:: TASK OBJECTIVE ::
Can all of these lines be returned exactly?

:: RECORDED INFORMATION ::
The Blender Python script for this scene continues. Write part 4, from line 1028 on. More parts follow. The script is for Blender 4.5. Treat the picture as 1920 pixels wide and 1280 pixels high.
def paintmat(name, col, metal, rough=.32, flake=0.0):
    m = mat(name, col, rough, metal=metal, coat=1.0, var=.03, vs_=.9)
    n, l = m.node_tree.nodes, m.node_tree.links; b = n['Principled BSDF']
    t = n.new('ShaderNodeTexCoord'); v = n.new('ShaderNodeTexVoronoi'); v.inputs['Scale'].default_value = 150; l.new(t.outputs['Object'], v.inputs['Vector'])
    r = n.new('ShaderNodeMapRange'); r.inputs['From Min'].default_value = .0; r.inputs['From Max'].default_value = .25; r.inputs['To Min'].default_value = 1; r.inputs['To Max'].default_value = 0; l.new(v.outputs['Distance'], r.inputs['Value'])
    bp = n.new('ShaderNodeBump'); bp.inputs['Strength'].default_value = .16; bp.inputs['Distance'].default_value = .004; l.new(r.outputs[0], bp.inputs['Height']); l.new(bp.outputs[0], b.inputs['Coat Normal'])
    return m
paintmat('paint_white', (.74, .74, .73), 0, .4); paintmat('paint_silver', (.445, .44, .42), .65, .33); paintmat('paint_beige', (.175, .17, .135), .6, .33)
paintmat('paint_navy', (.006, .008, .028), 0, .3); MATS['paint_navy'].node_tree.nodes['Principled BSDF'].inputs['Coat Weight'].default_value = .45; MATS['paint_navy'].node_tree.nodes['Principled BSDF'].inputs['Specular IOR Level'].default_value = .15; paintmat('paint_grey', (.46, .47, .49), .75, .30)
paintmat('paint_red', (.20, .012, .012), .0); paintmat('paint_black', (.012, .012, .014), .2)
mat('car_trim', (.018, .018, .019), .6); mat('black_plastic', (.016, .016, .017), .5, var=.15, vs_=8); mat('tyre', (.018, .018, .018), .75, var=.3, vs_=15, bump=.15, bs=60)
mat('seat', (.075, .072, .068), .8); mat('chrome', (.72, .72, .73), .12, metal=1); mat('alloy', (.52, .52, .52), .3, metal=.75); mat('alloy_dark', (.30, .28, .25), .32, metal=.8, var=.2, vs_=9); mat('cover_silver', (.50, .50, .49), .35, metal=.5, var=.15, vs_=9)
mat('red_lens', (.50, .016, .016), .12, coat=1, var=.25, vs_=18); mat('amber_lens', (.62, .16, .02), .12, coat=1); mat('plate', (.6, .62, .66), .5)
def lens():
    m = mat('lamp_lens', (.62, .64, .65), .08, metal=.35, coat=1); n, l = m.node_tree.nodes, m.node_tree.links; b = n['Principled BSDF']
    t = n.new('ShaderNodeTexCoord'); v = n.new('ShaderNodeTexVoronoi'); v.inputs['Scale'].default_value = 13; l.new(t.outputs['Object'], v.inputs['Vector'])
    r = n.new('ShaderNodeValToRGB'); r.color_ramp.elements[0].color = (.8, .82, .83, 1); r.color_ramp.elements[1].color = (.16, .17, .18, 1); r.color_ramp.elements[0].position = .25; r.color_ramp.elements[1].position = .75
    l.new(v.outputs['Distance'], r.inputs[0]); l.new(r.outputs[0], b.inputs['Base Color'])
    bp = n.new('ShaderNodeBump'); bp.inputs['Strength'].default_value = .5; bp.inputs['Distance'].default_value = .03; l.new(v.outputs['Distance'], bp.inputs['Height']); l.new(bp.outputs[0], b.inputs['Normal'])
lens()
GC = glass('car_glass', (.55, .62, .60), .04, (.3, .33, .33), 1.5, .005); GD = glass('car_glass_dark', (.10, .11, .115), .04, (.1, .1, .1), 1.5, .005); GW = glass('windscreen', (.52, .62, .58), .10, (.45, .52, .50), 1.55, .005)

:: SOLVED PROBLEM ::
The Blender Python script for this scene continues. Write part 4, from line 1028 on. More parts follow. The script is for Blender 4.5. Treat the picture as 1920 pixels wide and 1280 pixels high.
def paintmat(name, col, metal, rough=.32, flake=0.0):
    m = mat(name, col, rough, metal=metal, coat=1.0, var=.03, vs_=.9)
    n, l = m.node_tree.nodes, m.node_tree.links; b = n['Principled BSDF']
    t = n.new('ShaderNodeTexCoord'); v = n.new('ShaderNodeTexVoronoi'); v.inputs['Scale'].default_value = 150; l.new(t.outputs['Object'], v.inputs['Vector'])
    r = n.new('ShaderNodeMapRange'); r.inputs['From Min'].default_value = .0; r.inputs['From Max'].default_value = .25; r.inputs['To Min'].default_value = 1; r.inputs['To Max'].default_value = 0; l.new(v.outputs['Distance'], r.inputs['Value'])
    bp = n.new('ShaderNodeBump'); bp.inputs['Strength'].default_value = .16; bp.inputs['Distance'].default_value = .004; l.new(r.outputs[0], bp.inputs['Height']); l.new(bp.outputs[0], b.inputs['Coat Normal'])
    return m
paintmat('paint_white', (.74, .74, .73), 0, .4); paintmat('paint_silver', (.445, .44, .42), .65, .33); paintmat('paint_beige', (.175, .17, .135), .6, .33)
paintmat('paint_navy', (.006, .008, .028), 0, .3); MATS['paint_navy'].node_tree.nodes['Principled BSDF'].inputs['Coat Weight'].default_value = .45; MATS['paint_navy'].node_tree.nodes['Principled BSDF'].inputs['Specular IOR Level'].default_value = .15; paintmat('paint_grey', (.46, .47, .49), .75, .30)
paintmat('paint_red', (.20, .012, .012), .0); paintmat('paint_black', (.012, .012, .014), .2)
mat('car_trim', (.018, .018, .019), .6); mat('black_plastic', (.016, .016, .017), .5, var=.15, vs_=8); mat('tyre', (.018, .018, .018), .75, var=.3, vs_=15, bump=.15, bs=60)
mat('seat', (.075, .072, .068), .8); mat('chrome', (.72, .72, .73), .12, metal=1); mat('alloy', (.52, .52, .52), .3, metal=.75); mat('alloy_dark', (.30, .28, .25), .32, metal=.8, var=.2, vs_=9); mat('cover_silver', (.50, .50, .49), .35, metal=.5, var=.15, vs_=9)
mat('red_lens', (.50, .016, .016), .12, coat=1, var=.25, vs_=18); mat('amber_lens', (.62, .16, .02), .12, coat=1); mat('plate', (.6, .62, .66), .5)
def lens():
    m = mat('lamp_lens', (.62, .64, .65), .08, metal=.35, coat=1); n, l = m.node_tree.nodes, m.node_tree.links; b = n['Principled BSDF']
    t = n.new('ShaderNodeTexCoord'); v = n.new('ShaderNodeTexVoronoi'); v.inputs['Scale'].default_value = 13; l.new(t.outputs['Object'], v.inputs['Vector'])
    r = n.new('ShaderNodeValToRGB'); r.color_ramp.elements[0].color = (.8, .82, .83, 1); r.color_ramp.elements[1].color = (.16, .17, .18, 1); r.color_ramp.elements[0].position = .25; r.color_ramp.elements[1].position = .75
    l.new(v.outputs['Distance'], r.inputs[0]); l.new(r.outputs[0], b.inputs['Base Color'])
    bp = n.new('ShaderNodeBump'); bp.inputs['Strength'].default_value = .5; bp.inputs['Distance'].default_value = .03; l.new(v.outputs['Distance'], bp.inputs['Height']); l.new(bp.outputs[0], b.inputs['Normal'])
lens()
GC = glass('car_glass', (.55, .62, .60), .04, (.3, .33, .33), 1.5, .005); GD = glass('car_glass_dark', (.10, .11, .115), .04, (.1, .1, .1), 1.5, .005); GW = glass('windscreen', (.52, .62, .58), .10, (.45, .52, .50), 1.55, .005)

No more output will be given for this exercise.